Don't you hate it how you used to be so critical about stereotypical corny lame cliche things but then you find yourself mirroring the exact things you hated before? I am the biggest hypocrite ever. I listen to soft corny love songs because it makes me feel better. What. The. Hell. Right now I'm listening to Love Story by Taylor Swift. Okay- true, this has been my "obsessive embarrasing mainstream song" for a while now but thats beside the point! Last week I was compiling a playlist for the party. I had to sacrifice my ears and sense of better judgement to songs by 'Flo Rider', 'Akon', and '50 Cent'. Embarrasingly, it didn't seem to bad after a while. Some of the more mellow, beatful songs. I never had a thing against them, I just didn't digg the music. I blamed my odd behaivour on my delirious self. It was the perfect excuse and I could also surround myself by sweet tunes I had obviously deprived myself of.

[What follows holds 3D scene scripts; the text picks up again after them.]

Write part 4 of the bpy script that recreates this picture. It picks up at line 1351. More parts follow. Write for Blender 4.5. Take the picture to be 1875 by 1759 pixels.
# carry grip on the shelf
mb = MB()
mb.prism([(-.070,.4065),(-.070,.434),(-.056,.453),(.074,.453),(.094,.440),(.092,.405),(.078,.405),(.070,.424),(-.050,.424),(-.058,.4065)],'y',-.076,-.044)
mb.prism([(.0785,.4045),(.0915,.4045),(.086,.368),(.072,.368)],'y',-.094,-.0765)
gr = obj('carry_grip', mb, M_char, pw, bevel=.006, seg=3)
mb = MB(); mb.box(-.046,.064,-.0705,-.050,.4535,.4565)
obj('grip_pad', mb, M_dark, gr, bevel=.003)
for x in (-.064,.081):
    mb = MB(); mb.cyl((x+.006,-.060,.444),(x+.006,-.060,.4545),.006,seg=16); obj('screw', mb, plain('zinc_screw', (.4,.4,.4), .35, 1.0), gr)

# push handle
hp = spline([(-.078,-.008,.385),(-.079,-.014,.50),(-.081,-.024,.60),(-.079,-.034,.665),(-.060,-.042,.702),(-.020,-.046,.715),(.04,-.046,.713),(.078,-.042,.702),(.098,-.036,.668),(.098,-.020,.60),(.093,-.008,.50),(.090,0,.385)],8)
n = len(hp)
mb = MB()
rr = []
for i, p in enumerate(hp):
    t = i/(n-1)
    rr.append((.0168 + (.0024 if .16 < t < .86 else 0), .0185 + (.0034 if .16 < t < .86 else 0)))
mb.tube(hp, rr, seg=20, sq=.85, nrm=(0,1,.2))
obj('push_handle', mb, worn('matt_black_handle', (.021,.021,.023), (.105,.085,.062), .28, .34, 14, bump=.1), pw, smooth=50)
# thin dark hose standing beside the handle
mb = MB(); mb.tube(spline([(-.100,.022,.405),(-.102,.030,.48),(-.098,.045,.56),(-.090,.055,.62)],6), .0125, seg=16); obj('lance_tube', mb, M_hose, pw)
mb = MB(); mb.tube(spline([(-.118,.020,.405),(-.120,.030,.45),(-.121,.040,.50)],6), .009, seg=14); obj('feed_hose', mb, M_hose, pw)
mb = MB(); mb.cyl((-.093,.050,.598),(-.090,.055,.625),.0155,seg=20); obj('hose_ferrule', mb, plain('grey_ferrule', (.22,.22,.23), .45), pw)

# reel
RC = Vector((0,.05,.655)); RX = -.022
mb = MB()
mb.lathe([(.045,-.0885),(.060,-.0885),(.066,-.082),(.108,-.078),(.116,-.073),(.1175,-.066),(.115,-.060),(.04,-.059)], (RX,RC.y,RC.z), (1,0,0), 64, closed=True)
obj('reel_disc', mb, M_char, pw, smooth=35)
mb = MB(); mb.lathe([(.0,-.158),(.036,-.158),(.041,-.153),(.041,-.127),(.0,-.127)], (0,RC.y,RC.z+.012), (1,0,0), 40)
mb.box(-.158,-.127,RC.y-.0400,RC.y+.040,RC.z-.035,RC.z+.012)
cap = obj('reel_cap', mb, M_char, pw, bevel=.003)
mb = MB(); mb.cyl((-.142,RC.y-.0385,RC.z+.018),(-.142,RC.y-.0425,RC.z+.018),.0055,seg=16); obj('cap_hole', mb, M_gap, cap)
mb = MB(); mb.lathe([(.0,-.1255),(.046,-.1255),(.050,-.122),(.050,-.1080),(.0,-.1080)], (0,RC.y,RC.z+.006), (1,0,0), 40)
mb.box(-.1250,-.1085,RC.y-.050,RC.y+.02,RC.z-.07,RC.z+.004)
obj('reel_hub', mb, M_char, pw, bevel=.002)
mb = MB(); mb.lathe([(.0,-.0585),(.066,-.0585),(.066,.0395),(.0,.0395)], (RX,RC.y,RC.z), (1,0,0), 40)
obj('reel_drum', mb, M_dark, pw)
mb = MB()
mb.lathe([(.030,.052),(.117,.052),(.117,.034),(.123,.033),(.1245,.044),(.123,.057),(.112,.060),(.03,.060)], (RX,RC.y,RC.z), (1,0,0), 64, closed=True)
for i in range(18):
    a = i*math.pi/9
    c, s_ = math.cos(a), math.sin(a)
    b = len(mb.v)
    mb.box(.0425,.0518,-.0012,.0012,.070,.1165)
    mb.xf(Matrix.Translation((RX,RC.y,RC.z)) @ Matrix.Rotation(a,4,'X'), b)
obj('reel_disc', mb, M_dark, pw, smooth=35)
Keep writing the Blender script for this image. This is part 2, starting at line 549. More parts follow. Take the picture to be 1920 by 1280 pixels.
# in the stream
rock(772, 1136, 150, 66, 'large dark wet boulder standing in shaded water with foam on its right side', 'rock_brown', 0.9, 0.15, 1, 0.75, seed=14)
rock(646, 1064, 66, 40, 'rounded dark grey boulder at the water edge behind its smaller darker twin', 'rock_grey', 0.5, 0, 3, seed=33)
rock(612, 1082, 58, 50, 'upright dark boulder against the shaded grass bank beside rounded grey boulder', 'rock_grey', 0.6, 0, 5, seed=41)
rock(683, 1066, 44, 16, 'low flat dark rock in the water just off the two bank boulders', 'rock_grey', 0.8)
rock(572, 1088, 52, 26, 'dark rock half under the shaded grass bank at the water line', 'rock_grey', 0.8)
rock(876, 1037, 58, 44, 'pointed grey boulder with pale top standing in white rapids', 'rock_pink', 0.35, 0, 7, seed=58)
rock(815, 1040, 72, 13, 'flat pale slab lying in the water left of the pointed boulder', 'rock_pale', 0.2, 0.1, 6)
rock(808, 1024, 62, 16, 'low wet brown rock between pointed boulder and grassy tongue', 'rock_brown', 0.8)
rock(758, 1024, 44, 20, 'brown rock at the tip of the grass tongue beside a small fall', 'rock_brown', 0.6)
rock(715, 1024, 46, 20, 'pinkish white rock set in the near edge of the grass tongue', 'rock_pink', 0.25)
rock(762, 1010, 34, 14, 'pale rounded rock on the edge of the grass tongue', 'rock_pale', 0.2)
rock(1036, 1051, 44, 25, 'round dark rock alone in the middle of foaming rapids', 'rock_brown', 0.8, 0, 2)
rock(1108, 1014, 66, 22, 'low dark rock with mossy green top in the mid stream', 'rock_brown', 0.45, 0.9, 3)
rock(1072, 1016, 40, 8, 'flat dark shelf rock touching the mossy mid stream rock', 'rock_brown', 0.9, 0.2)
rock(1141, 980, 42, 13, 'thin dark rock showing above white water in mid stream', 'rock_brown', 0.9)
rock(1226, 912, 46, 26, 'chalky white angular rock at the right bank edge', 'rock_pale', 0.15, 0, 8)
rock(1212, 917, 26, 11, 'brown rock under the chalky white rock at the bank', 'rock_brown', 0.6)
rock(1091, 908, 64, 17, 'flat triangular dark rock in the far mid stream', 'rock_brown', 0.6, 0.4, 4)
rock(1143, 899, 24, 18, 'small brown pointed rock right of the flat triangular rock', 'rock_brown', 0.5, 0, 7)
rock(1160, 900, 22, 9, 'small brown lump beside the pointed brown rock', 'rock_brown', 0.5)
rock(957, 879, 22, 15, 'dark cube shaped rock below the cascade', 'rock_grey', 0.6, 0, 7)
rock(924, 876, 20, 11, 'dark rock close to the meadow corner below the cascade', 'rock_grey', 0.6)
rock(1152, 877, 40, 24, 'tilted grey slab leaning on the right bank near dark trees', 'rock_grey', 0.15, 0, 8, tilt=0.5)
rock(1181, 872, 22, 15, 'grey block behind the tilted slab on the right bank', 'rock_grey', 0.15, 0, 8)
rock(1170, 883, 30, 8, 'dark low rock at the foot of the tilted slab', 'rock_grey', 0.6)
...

Then again, I listened to this playlist this morning and I felt like vomitting.



So its the start of another two weeks minus school again. QiQins was a good way to start it off. I wonder what this set of two weeks will bring. Last holidays was full of surprises, a boy, lack of study and mass arty movies. I'm sure these holidays will be much more eventful but with much more study. Since its going to be raining and winterful I doubt I will go out much. I don't like leaving the house when its wet and rainy. Dad won't let me out anyway, I've had this cold for over a week and he's starting to get worried. Most of my friends are going to be either in Queensland or New Zealand starting from tonight :(
It still hasn't sunk in that I'm a senior but after reviewing my report I concluded that I need to knuckle down and revise or whatever these holidays. I'm going to read more these holidays, I still haven't finished Lolita or The Handmaids Tale. They'll make good reviews for my literature journal.

Anyways my mums bugging me to help out more around the house due to all this free time. I suppose I should, she does so much for me so this is the least I could do.
I might add more on later, I've forgotten how much fun this is!